Overall a really good report. Here are some of your best points:
1) The culture of lawlessness that pervades much of the cycling world starts at the very top. When the UCI fails to enforce their own rules time after time, is it any surprise that many team managers and riders also think little of breaking the rules in myriad other ways?
2) When the working conditions of the riders are seemingly based on a fake set of requirements that few bother following, then the legitimacy and moral standing of the whole sport is thrown into question.
3) Cycling journalists likely know a hell of a lot more than they are ever going to tell us...Most specialized cycling journalists live a constant impossible balancing act of trying to stay on the good side of all the riders and teams, yet still trying to report honestly and thoroughly... this naturally leads to far less investigative reports on the tough issues than the sport desperately needs.
I think if the UCI was serious it would have a dedicated position of Riders Representative at Executive level. This position should be dedicated to supporting riders concerns and issues and drive arbitration if necessary. I agree right now there is no one to support riders, not even other riders!

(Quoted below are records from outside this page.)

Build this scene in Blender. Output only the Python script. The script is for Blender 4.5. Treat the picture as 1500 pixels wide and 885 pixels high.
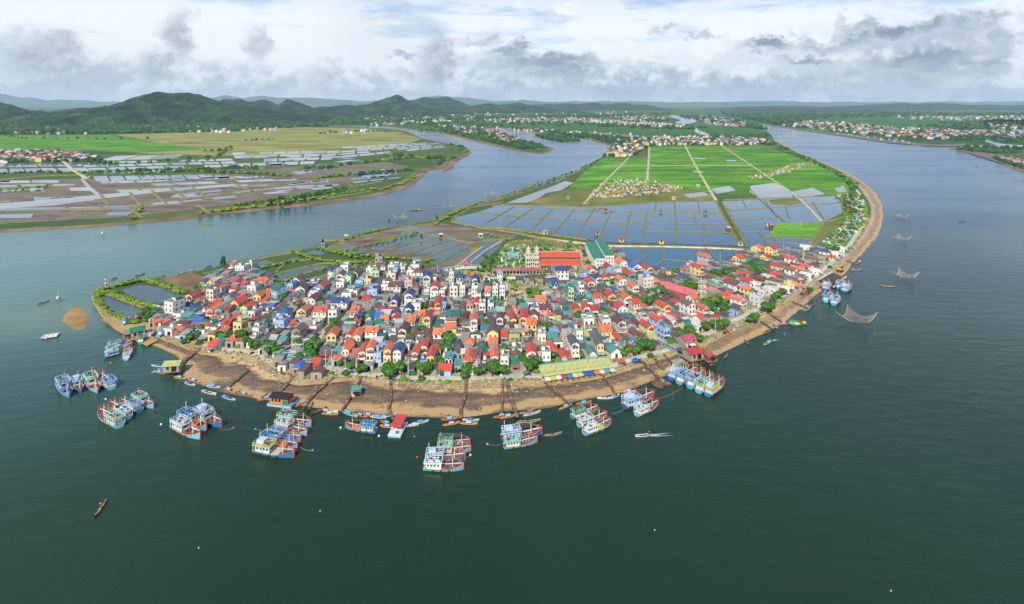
import bpy, math, random
import numpy as np
from mathutils import Vector, Matrix, noise as mnoise
R = math.radians
rnd = random.Random(7)
for o in list(bpy.data.objects): bpy.data.objects.remove(o)
scene = bpy.context.scene
COL = scene.collection
# ------------------------------------------------------------------ camera
H, F, YH = 120.0, 850.0, 150.0           # height of the drone, focal length and horizon in photo pixels
cam_d = bpy.data.cameras.new('camera'); cam = bpy.data.objects.new('camera', cam_d); COL.objects.link(cam)
cam.location = (0, 0, H); cam.rotation_euler = (R(90), 0, 0)
cam_d.sensor_width = 36; cam_d.lens = 36*F/1500; cam_d.shift_y = -(442.5-YH)/1500
cam_d.clip_start = 1; cam_d.clip_end = 90000
scene.camera = cam
# ------------------------------------------------------------------ sun, exposure
SUN_EL, SUN_AZ = 40, 12                  # sun behind the drone, a little to the left
sd = bpy.data.lights.new('sun', 'SUN'); sun = bpy.data.objects.new('sun', sd); COL.objects.link(sun)
sd.energy = 4.9; sd.angle = R(0.5); sd.color = (1, .93, .80)
sun.rotation_euler = (R(90-SUN_EL), 0, -R(SUN_AZ)); sun.location = (0, -50, 300)
scene.view_settings.view_transform = 'Standard'; scene.view_settings.look = 'None'
scene.view_settings.exposure = .15; scene.view_settings.gamma = 1
scene.render.engine = 'CYCLES'
scene.cycles.max_bounces = 6; scene.cycles.diffuse_bounces = 2; scene.cycles.glossy_bounces = 3
scene.cycles.volume_bounces = 1; scene.cycles.transmission_bounces = 3; scene.cycles.use_denoising = True
# ------------------------------------------------------------------ node expression helper
class E:
    def __init__(s, nt, sock): s.nt, s.s = nt, sock
    def _m(s, op, *a, clamp=False):
        n = s.nt.nodes.new('ShaderNodeMath'); n.operation = op; n.use_clamp = clamp
        for i, v in enumerate((s,)+a):
            if isinstance(v, E): s.nt.links.new(v.s, n.inputs[i])
            else: n.inputs[i].default_value = v
        return E(s.nt, n.outputs[0])
    def __add__(s, o): return s._m('ADD', o)
    def __sub__(s, o): return s._m('SUBTRACT', o)
    def __mul__(s, o): return s._m('MULTIPLY', o)
    def __truediv__(s, o): return s._m('DIVIDE', o)
    def __pow__(s, o): return s._m('POWER', o)
    def max(s, o): return s._m('MAXIMUM', o)
    def min(s, o): return s._m('MINIMUM', o)
    def abs(s): return s._m('ABSOLUTE')
    def sqrt(s): return s._m('SQRT')
    def sat(s): return s._m('ADD', 0.0, clamp=True)
    def ss(s, a, b):                      # smooth step from a to b
        n = s.nt.nodes.new('ShaderNodeMapRange'); n.interpolation_type = 'SMOOTHSTEP'
        s.nt.links.new(s.s, n.inputs[0]); n.inputs[1].default_value = a; n.inputs[2].default_value = b
        if a > b: n.inputs[1].default_value, n.inputs[2].default_value, n.inputs[3].default_value, n.inputs[4].default_value = b, a, 1, 0
        return E(s.nt, n.outputs[0])
def enoise(nt, vec, scale, detail=4, rough=.55, dist=0, dim='3D'):
    n = nt.nodes.new('ShaderNodeTexNoise'); n.noise_dimensions = dim
    if vec is not None: nt.links.new(vec, n.inputs['Vector'])
    n.inputs['Scale'].default_value = scale; n.inputs['Detail'].default_value = detail
    n.inputs['Roughness'].default_value = rough; n.inputs['Distortion'].default_value = dist
    return E(nt, n.outputs[0])
def emap(nt, vec, sc=(1,1,1), loc=(0,0,0), rot=(0,0,0)):
    n = nt.nodes.new('ShaderNodeMapping'); nt.links.new(vec, n.inputs[0])
    n.inputs['Scale'].default_value = sc; n.inputs['Location'].default_value = loc; n.inputs['Rotation'].default_value = rot
    return n.outputs[0]
def cmix(nt, f, a, b):
    n = nt.nodes.new('ShaderNodeMix'); n.data_type = 'RGBA'
    for i, v in ((0, f), (6, a), (7, b)):
        if isinstance(v, E): v = v.s
        if isinstance(v, bpy.types.NodeSocket): nt.links.new(v, n.inputs[i])
        elif i == 0: n.inputs[0].default_value = v
        else: n.inputs[i].default_value = (*v[:3], 1)
    return n.outputs[2]
def lin(c):
    if isinstance(c, str): c = [int(c[i:i+2], 16) for i in (0, 2, 4)]
    return tuple((x/255/12.92 if x/255 <= .04045 else ((x/255+.055)/1.055)**2.4) for x in c)
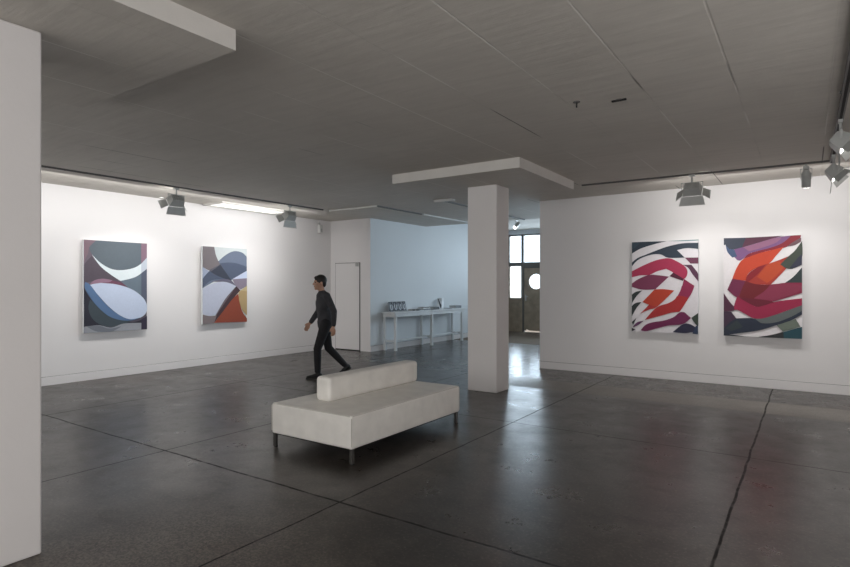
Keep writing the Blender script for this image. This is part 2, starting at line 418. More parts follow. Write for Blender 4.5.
flood((.25, 6.5, H-.051), -PI/2, 'grey floodlight on right-hand track, nearer the camera at frame edge', tilt=-40, energy=22)
flood((.25, 8.2, H-.051), -PI/2, 'floodlight seen edge-on at the corner where the two tracks meet', tilt=-45, energy=30)

def spot(loc, rz, label, tilt, z=0, energy=0, m=None):
    m = m or M_lampgrey
    t = thing('spotlight', loc, label, 'spotlight', 'slim spotlights on ceiling tracks', rz=rz)
    bm = bmesh.new(); add_cyl(bm, (0, 0, -.06), (0, 0, 0), .014, seg=10); add_box(bm, (-.035, -.016, -.055), (.035, .016, -.03)); link('stem', bm, m, t)
    bm = bmesh.new(); add_box(bm, (-.065, -.01, -.068), (.065, .01, -.06)); add_box(bm, (-.065, -.01, -.19), (-.059, .01, -.06)); add_box(bm, (.059, -.01, -.19), (.065, .01, -.06)); link('yoke', bm, m, t)
    q = Euler((R(tilt), 0, 0)); c = Vector((0, 0, -.18))
    bm = bmesh.new(); add_cyl(bm, (0, -.11, 0), (0, -.06, 0), .03, .05, 20); add_cyl(bm, (0, -.06, 0), (0, .12, 0), .052, .052, 20)
    for k in range(3): add_cyl(bm, (0, -.05+.03*k, 0), (0, -.042+.03*k, 0), .057, .057, 20)
    link('housing', bm, m, t, loc=c, rot=q)
    bm = bmesh.new(); add_cyl(bm, (0, .118, 0), (0, .124, 0), .045, .045, 20); link('lens', bm, M_glow, t, loc=c, rot=q)
    if energy:
        ld = bpy.data.lights.new('spot_lamp', 'SPOT'); ld.energy = energy; ld.spot_size = R(100); ld.spot_blend = 1; ld.shadow_soft_size = .04; ld.color = (1, .975, .95)
        lo = bpy.data.objects.new('spot_lamp', ld); COL.objects.link(lo); lo.parent = t; lo.location = c+q.to_matrix() @ Vector((0, .16, 0)); lo.rotation_euler = (R(90+tilt), 0, 0)
    return t
spot((-.02, 8.77, H-.02), 0, 'slim grey spotlight in a yoke left of the corner of the tracks', -62, energy=40)
spot((-6.63, 14.2, HH-.035), PI*.9, 'small spotlight on the hall ceiling seen past the central column', -40, m=M_lampsilver)

# ------------------------------------------------------------ bench
bx0, bx1, by0, by1 = -4.265, -3.243, 3.62, 5.43
t = thing('bench', ((bx0+bx1)/2, (by0+by1)/2, 0), 'white upholstered gallery bench with low central backrest on steel legs', 'bench')
W, D = (bx1-bx0)/2, (by1-by0)/2
def cushion(lo, hi, bev, seg, puff=.0):
    bm = bmesh.new(); add_box(bm, lo, hi)
    bmesh.ops.bevel(bm, geom=bm.edges[:]+bm.verts[:], offset=bev, segments=seg, profile=.6, affect='EDGES')
    return bm
o = link('seat', cushion((-W, -D, .135), (W, D, .426), .022, 4), M_vinyl, t, smooth=True)
bm = bmesh.new()
for s in (-1, 1):
    for u in (-1, 1): add_box(bm, (s*(W-.0015)-.0025, u*(D-.0015)-.0025, .16), (s*(W-.0015)+.0025, u*(D-.0015)+.0025, .405))
    add_box(bm, (s*(W-.004)-.004, -D+.02, .418), (s*(W-.004)+.002, D-.02, .423))
    add_box(bm, (-W+.02, s*(D-.004)-.004, .418), (W-.02, s*(D-.004)+.002, .423))
link('piping', bm, M_seam, o)
o2 = link('backrest', cushion((-.245, -.59, .425), (-.055, D-.002, .667), .05, 6), M_vinyl, t, smooth=True)
bm = bmesh.new(); add_box(bm, (-.225, -.565, .418), (-.075, D-.03, .431)); link('backrest_base', bm, M_seam, t)
for s in (-1, 1):
    for u in (-1, 1):
        lg = box('leg', (s*(W-.02)-.02, u*(D-.035)-.02, .006), (s*(W-.02)+.013, u*(D-.035)+.013, .137), M_steel, t, bevel=.003)
        bm = bmesh.new(); add_cyl(bm, (s*(W-.02), u*(D-.035), 0), (s*(W-.02), u*(D-.035), .008), .018, seg=14); link('foot', bm, M_dark, lg)
bm = bmesh.new(); add_box(bm, (-W+.04, -D+.04, .118), (W-.04, D-.04, .137)); link('underframe', bm, M_dark, t)

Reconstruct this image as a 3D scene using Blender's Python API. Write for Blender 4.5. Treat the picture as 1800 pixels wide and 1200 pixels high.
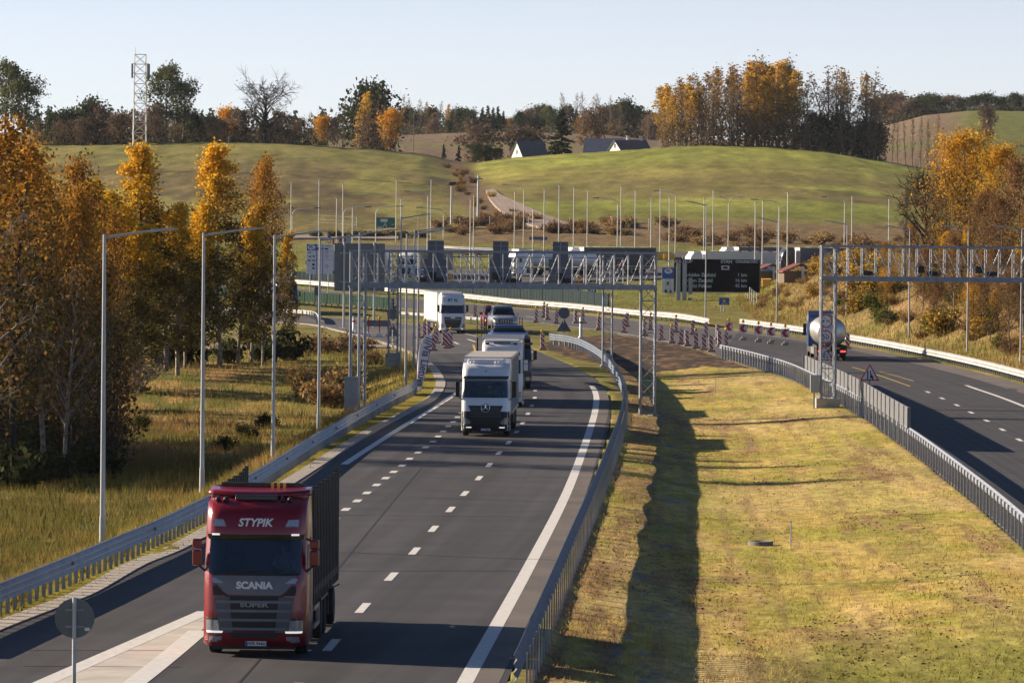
import bpy, bmesh, math, random
import numpy as np
from mathutils import Vector, Matrix
R = math.radians
for o in list(bpy.data.objects): bpy.data.objects.remove(o)
scene = bpy.context.scene
C = scene.collection

# ------------------------------------------------------------------ camera
F = 8600.0; CAMH = 10.3; ROLL = R(0.5); HZ = 417.0       # focal length in 1800-px units, height, roll, horizon row
TH = math.atan((600 - HZ) / F)
cd = bpy.data.cameras.new("camera"); cam = bpy.data.objects.new("camera", cd); C.objects.link(cam)
cd.sensor_width = 36.0; cd.sensor_fit = 'HORIZONTAL'; cd.lens = 36.0 * F / 1800.0
cd.clip_start = 1.0; cd.clip_end = 20000
cam.matrix_world = Matrix.Translation((0, 0, CAMH)) @ (Matrix.Rotation(R(90) - TH, 4, 'X') @ Matrix.Rotation(ROLL, 4, 'Z'))
scene.camera = cam

# ------------------------------------------------------------------ light
SUN_EL = R(20.5); SUN_AZ = R(23)          # elevation; degrees beyond the pure left direction
w = bpy.data.worlds.new("World"); scene.world = w; w.use_nodes = True
nt = w.node_tree; bg = nt.nodes['Background']
sky = nt.nodes.new('ShaderNodeTexSky'); sky.sky_type = 'NISHITA'; sky.sun_disc = False
sky.sun_elevation = SUN_EL
sky.sun_rotation = R(-90) + SUN_AZ        # clockwise from +Y
sky.altitude = 200; sky.air_density = 0.55; sky.dust_density = 0.4; sky.ozone_density = 3.0
# pale hazy band low over the horizon, added to the clear sky
wc = nt.nodes.new('ShaderNodeTexCoord'); ws = nt.nodes.new('ShaderNodeSeparateXYZ'); nt.links.new(wc.outputs['Generated'], ws.inputs[0])
wr = nt.nodes.new('ShaderNodeMapRange'); wr.interpolation_type = 'SMOOTHSTEP'; wr.inputs['From Min'].default_value = .03; wr.inputs['From Max'].default_value = .12; wr.inputs['To Min'].default_value = 1; wr.inputs['To Max'].default_value = 0
nt.links.new(ws.outputs['Z'], wr.inputs['Value'])
wm = nt.nodes.new('ShaderNodeVectorMath'); wm.operation = 'SCALE'; wm.inputs[0].default_value = (3.7, 2.8, 2.3); nt.links.new(wr.outputs[0], wm.inputs['Scale'])
wa = nt.nodes.new('ShaderNodeVectorMath'); wa.operation = 'ADD'; nt.links.new(sky.outputs[0], wa.inputs[0]); nt.links.new(wm.outputs[0], wa.inputs[1])
nt.links.new(wa.outputs[0], bg.inputs[0]); bg.inputs[1].default_value = 0.05
sd = bpy.data.lights.new("sun", 'SUN'); sun = bpy.data.objects.new("sun", sd); C.objects.link(sun)
sd.energy = 5.0; sd.angle = R(0.5); sd.color = (1.0, 0.81, 0.60)
to_sun = Vector((-math.cos(SUN_EL) * math.cos(SUN_AZ), math.cos(SUN_EL) * math.sin(SUN_AZ), math.sin(SUN_EL)))
sun.rotation_euler = to_sun.to_track_quat('Z', 'Y').to_euler()
scene.view_settings.view_transform = 'Standard'; scene.view_settings.look = 'None'
scene.view_settings.exposure = 1.15; scene.view_settings.gamma = 1.0
scene.render.engine = 'CYCLES'

# ------------------------------------------------------------------ helpers
def ray(px, py):
    u = px - 900.0; v = py - 600.0; c, s = math.cos(ROLL), math.sin(ROLL)
    a = (u * c + v * s) / F; b = -(-u * s + v * c) / F
    dy = math.cos(TH) + b * math.sin(TH); dz = -math.sin(TH) + b * math.cos(TH)
    return a / dy, dz / dy
def AT(px, py, Y):
    a, b = ray(px, py); return Vector((a * Y, Y, CAMH + b * Y))
def XP(px, Y, py=600): return ray(px, py)[0] * Y

def sstep(a, b, x):
    t = np.clip((x - a) / (b - a), 0, 1); return t * t * (3 - 2 * t)

def _hash(ix, iy, seed):
    n = (ix.astype(np.int64) * 374761393 + iy.astype(np.int64) * 668265263 + seed * 1274126177) & 0x7fffffff
    n = ((n ^ (n >> 13)) * 1274126177) & 0x7fffffff
    return ((n ^ (n >> 16)) & 0xffff) / 65535.0
def vnoise(x, y, seed=0):
    x = np.asarray(x, float); y = np.asarray(y, float)
    ix = np.floor(x); iy = np.floor(y); fx = x - ix; fy = y - iy
    fx = fx * fx * (3 - 2 * fx); fy = fy * fy * (3 - 2 * fy)
    a = _hash(ix, iy, seed); b = _hash(ix + 1, iy, seed); c = _hash(ix, iy + 1, seed); d = _hash(ix + 1, iy + 1, seed)
    return (a * (1 - fx) + b * fx) * (1 - fy) + (c * (1 - fx) + d * fx) * fy
def fbm(x, y, seed=0, n=3):
    s = 0; a = .5; t = 0
    for i in range(n):
        s = s + a * vnoise(x * 2 ** i, y * 2 ** i, seed + i * 7); t += a; a *= .55
    return s / t

def tag(o, label=None, cat=None, group=None, kind=None):
    if label: o['label'] = label
    if cat: o['category'] = cat
    if group: o['group'] = group
    if kind: o['kind'] = kind
    return o
def empty(name, loc=(0, 0, 0), rz=0.0, label=None, cat=None, group=None):
    o = bpy.data.objects.new(name, None); C.objects.link(o); o.location = loc; o.rotation_euler = (0, 0, rz)
    o.empty_display_size = .2
    return tag(o, label, cat, group)
def link(name, me, parent=None, loc=None, rot=None):
    o = bpy.data.objects.new(name, me); C.objects.link(o)
    if parent: o.parent = parent
    if loc is not None: o.location = loc
    if rot is not None: o.rotation_euler = rot
    return o
KIDS = {}
def kids(o):
    return [c for c in bpy.data.objects if c.parent == o]
def copy_tree(o, parent=None, cache=None):
    c = o.copy(); C.objects.link(c); c.parent = parent
    for ch in o.children: copy_tree(ch, c)
    return c
def dup(o, loc, rz=0.0, label=None, group=None, sc=None):
    c = copy_tree(o); c.location = loc; c.rotation_euler = (0, 0, rz)
    if label: c['label'] = label
    if group: c['group'] = group
    if sc is not None: c.scale = sc if hasattr(sc, '__len__') else (sc, sc, sc)
    return c

class MB:
    """mesh builder: collects pieces, links them as ONE mesh object"""
    def __init__(s): s.v = []; s.f = []; s.m = []; s.sm = []; s.mi = 0; s.smooth = False
    def add(s, vs, fs, smooth=None):
        b = len(s.v); s.v.extend([tuple(p) for p in vs])
        for f in fs:
            s.f.append([i + b for i in f]); s.m.append(s.mi); s.sm.append(s.smooth if smooth is None else smooth)
        return s
    def box(s, c, d, rz=0.0, M=None):
        x, y, z = d[0] / 2, d[1] / 2, d[2] / 2
        vs = [Vector((sx * x, sy * y, sz * z)) for sz in (-1, 1) for sy in (-1, 1) for sx in (-1, 1)]
        if M is None: M = Matrix.Rotation(rz, 3, 'Z')
        c = Vector(c); vs = [M @ p + c for p in vs]
        return s.add(vs, [(0, 2, 3, 1), (4, 5, 7, 6), (0, 1, 5, 4), (2, 6, 7, 3), (0, 4, 6, 2), (1, 3, 7, 5)], False)
    def bbox(s, x0, x1, y0, y1, z0, z1):
        return s.box(((x0 + x1) / 2, (y0 + y1) / 2, (z0 + z1) / 2), (abs(x1 - x0), abs(y1 - y0), abs(z1 - z0)))
    def bevbox(s, x0, x1, y0, y1, z0, z1, b=.03):
        bm = bmesh.new(); bmesh.ops.create_cube(bm, size=1)
        for v in bm.verts: v.co = Vector(((x0 + x1) / 2 + v.co.x * (x1 - x0), (y0 + y1) / 2 + v.co.y * (y1 - y0), (z0 + z1) / 2 + v.co.z * (z1 - z0)))
        bmesh.ops.bevel(bm, geom=bm.edges[:], offset=b, segments=2, affect='EDGES', profile=.5)
        bm.verts.index_update(); s.add([v.co[:] for v in bm.verts], [[v.index for v in f.verts] for f in bm.faces], False); bm.free(); return s
    def tube(s, p0, p1, r0, r1=None, n=8, cap=True):
        p0 = Vector(p0); p1 = Vector(p1); r1 = r0 if r1 is None else r1
        d = (p1 - p0)
        if d.length < 1e-6: return s
        d.normalize(); a = d.orthogonal().normalized(); b = d.cross(a)
        vs = []; 
        for p, r in ((p0, r0), (p1, r1)):
            for i in range(n):
                t = 2 * math.pi * i / n; vs.append(p + a * math.cos(t) * r + b * math.sin(t) * r)
        fs = [(i, (i + 1) % n, n + (i + 1) % n, n + i) for i in range(n)]
        s.add(vs, fs, True)
        if cap: s.add(vs, [list(range(n))[::-1], list(range(n, 2 * n))], False)
        return s
    def path(s, pts, r, n=8):
        for a, b in zip(pts[:-1], pts[1:]): s.tube(a, b, r, r, n)
        return s
    def bar(s, p0, p1, wd, ht=None):
        p0 = Vector(p0); p1 = Vector(p1); ht = wd if ht is None else ht
        d = p1 - p0; L = d.length; d.normalize()
        up = Vector((0, 0, 1)) if abs(d.z) < .95 else Vector((0, 1, 0))
        a = d.cross(up).normalized(); b = a.cross(d).normalized()
        M = Matrix((a, d, b)).transposed()
        return s.box((p0 + p1) / 2, (wd, L, ht), M=M)
    def lathe(s, prof, c=(0, 0, 0), axis='Z', n=24, smooth=True):
        vs = []; c = Vector(c)
        for r, h in prof:
            for i in range(n):
                t = 2 * math.pi * i / n; a, b = r * math.cos(t), r * math.sin(t)
                vs.append(c + (Vector((a, b, h)) if axis == 'Z' else Vector((h, a, b)) if axis == 'X' else Vector((b, h, a))))
        fs = []
        for k in range(len(prof) - 1):
            for i in range(n):
                j = (i + 1) % n; fs.append((k * n + i, k * n + j, (k + 1) * n + j, (k + 1) * n + i))
        s.add(vs, fs, smooth)
        if prof[0][0] > 1e-5: s.add(vs[:n], [list(range(n))[::-1]], False)
        if prof[-1][0] > 1e-5: s.add(vs[-n:], [list(range(n))], False)
        return s
    def prism(s, pts, y0, y1, plane='XZ'):
        """extrude an outline; plane XZ (depth y), YZ (depth x), XY (depth z)"""
        n = len(pts)
        if plane == 'XZ': mk = lambda p, d: (p[0], d, p[1])
        elif plane == 'YZ': mk = lambda p, d: (d, p[0], p[1])
        else: mk = lambda p, d: (p[0], p[1], d)
        vs = [mk(p, y0) for p in pts] + [mk(p, y1) for p in pts]
        fs = [list(range(n)), list(range(n, 2 * n))[::-1]] + [(i, n + i, n + (i + 1) % n, (i + 1) % n) for i in range(n)]
        return s.add(vs, fs, False)
    def mesh(s, name, mats, recalc=True):
        me = bpy.data.meshes.new(name); me.from_pydata(s.v, [], s.f)
        for m in (mats if isinstance(mats, (list, tuple)) else [mats]): me.materials.append(m)
        me.polygons.foreach_set('material_index', s.m); me.polygons.foreach_set('use_smooth', s.sm)
        if recalc:
            bm = bmesh.new(); bm.from_mesh(me); bmesh.ops.recalc_face_normals(bm, faces=bm.faces[:]); bm.to_mesh(me); bm.free()
        me.update(); return me
    def build(s, name, mats, parent=None, loc=None, rot=None, recalc=True):
        return link(name, s.mesh(name, mats, recalc), parent, loc, rot)

def arr_mesh(name, V, Fq, mats, smooth=False, col=None, uv=None):
    """mesh from numpy arrays; Fq is (n,3) or (n,4)"""
    me = bpy.data.meshes.new(name); n = len(V); k = Fq.shape[1]; m = len(Fq)
    me.vertices.add(n); me.vertices.foreach_set('co', np.ascontiguousarray(V, dtype=np.float32).ravel())
    me.loops.add(m * k); me.loops.foreach_set('vertex_index', np.ascontiguousarray(Fq, dtype=np.int32).ravel())
    me.polygons.add(m); me.polygons.foreach_set('loop_start', np.arange(0, m * k, k, dtype=np.int32))
    me.polygons.foreach_set('loop_total', np.full(m, k, dtype=np.int32))
    me.polygons.foreach_set('use_smooth', np.full(m, smooth, dtype=bool))
    for mt in (mats if isinstance(mats, (list, tuple)) else [mats]): me.materials.append(mt)
    me.update(calc_edges=True)
    if col is not None:
        at = me.color_attributes.new('Col', 'FLOAT_COLOR', 'POINT')
        c4 = np.ones((n, 4), np.float32); c4[:, :3] = col; at.data.foreach_set('color', c4.ravel())
    if uv is not None:
        l = me.uv_layers.new(name='UVMap'); l.data.foreach_set('uv', np.ascontiguousarray(uv[Fq.ravel()], dtype=np.float32).ravel())
    return me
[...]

Also the UCI if it is smart should use riders rights in the fight against doping. You agree to tighter controls/lower thresholds etc and we will enforce contracts and create a Rider Rep position at exec level.
Eurosport is owned by the TF1 group, which is controlled by Bouygues (who also off course controlles Bouygues Télécom), so there are more links between media and sponsors.
But the really "ugly" one is cyclingnews.com beeng the name sponsor of a team.
Your piece dealt with Eurosport co-sponsoring Kelme which ended in 2003.
Eurosport is a big company owned by a bigger company controlled by a telecom. In a sport driven by sponsorships, distant conflict of interests will be hard to avoid. A worse example if you ask me... Astana and T-Mobile are sponsored by their governments. So Vino's very recent doping penalty was ultimately decided by his own sponsor!
I definitely agree on the cyclingnews.com dfl conflict of interest.